January 31, 2010, 4:09 pmGuy says:
Well, if the standard for proving “hate” is that only specifically wishing/hoping for eternal damnation of someone counts, I don’t know that I can find specific examples, though they’ve said many things that I would consider hateful, but can you honestly tell me that no Christian ever does so, that no Christian has ever taken comfort in the idea that evil people like the 9/11 hijackers might suffer eternally in Hell? Unconditional love is a fine goal to strive for (and Christians do not hold a monopoly on that goal), but human nature says (and my personal experience also says) that some Christians do occasionally hold such thoughts.
I don’t think a person can be disqualified from being considered Christian on the grounds that they are hateful. The test is honest self-identification, maybe together with specific doctrinal standards like whether they believe Jesus Christ was Divine.
There are lots of atheists and agnostics in the world, I think it’s quite a jump to generalized conclusions based on one person who says that a murderer wouldn’t seem to have too good a chance of getting into heaven, assuming it exists.
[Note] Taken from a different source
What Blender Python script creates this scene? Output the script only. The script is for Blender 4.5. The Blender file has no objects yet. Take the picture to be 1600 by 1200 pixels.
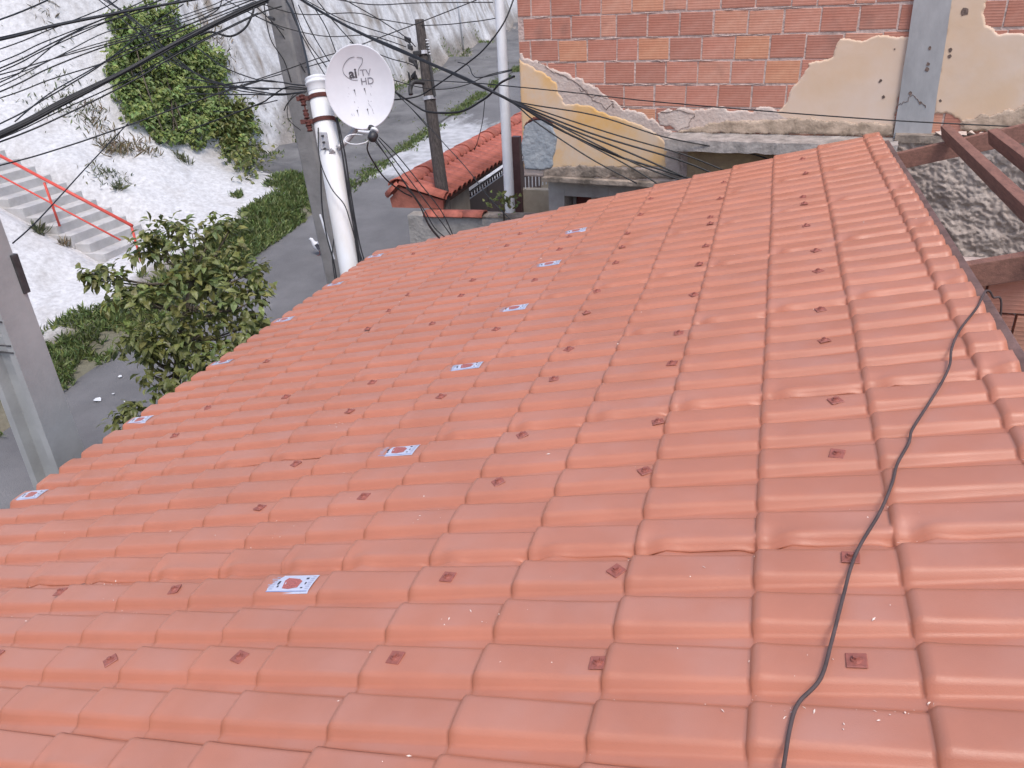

Confirmation bias is something to watch out for here.
You win this round, Sarcastro, you win this round.
February 1, 2010, 4:34 amEric Rasmusen says:
(1) Sardonic_Bob, if you’re listening, let me say that I forgot to mention your good on-point reply to the Imminence argument. I’m willing to grant that maybe Tiller’s potential future crimes were not solid and close enough to justify action now. But that looks like a question of fact, not law, something for the jury, not hte judge.
(2) I came across another defense that the judge turned down: “Necessity”. Roeder’s lawyers wouldn’t buy it either, so he went pro se, and lost. See
http://www.saltshaker.us/Scott-Roeder-Resources/Motion2Reconsider.pdf
I’d welcome commentary on use of that defense in general. It looks a lot like the manslaughter theory, but asks for acquittal instead. (So I know all the people who reject the manslaughter theory would reject this one too— but is this one really any MORE wrong, from your point of view?)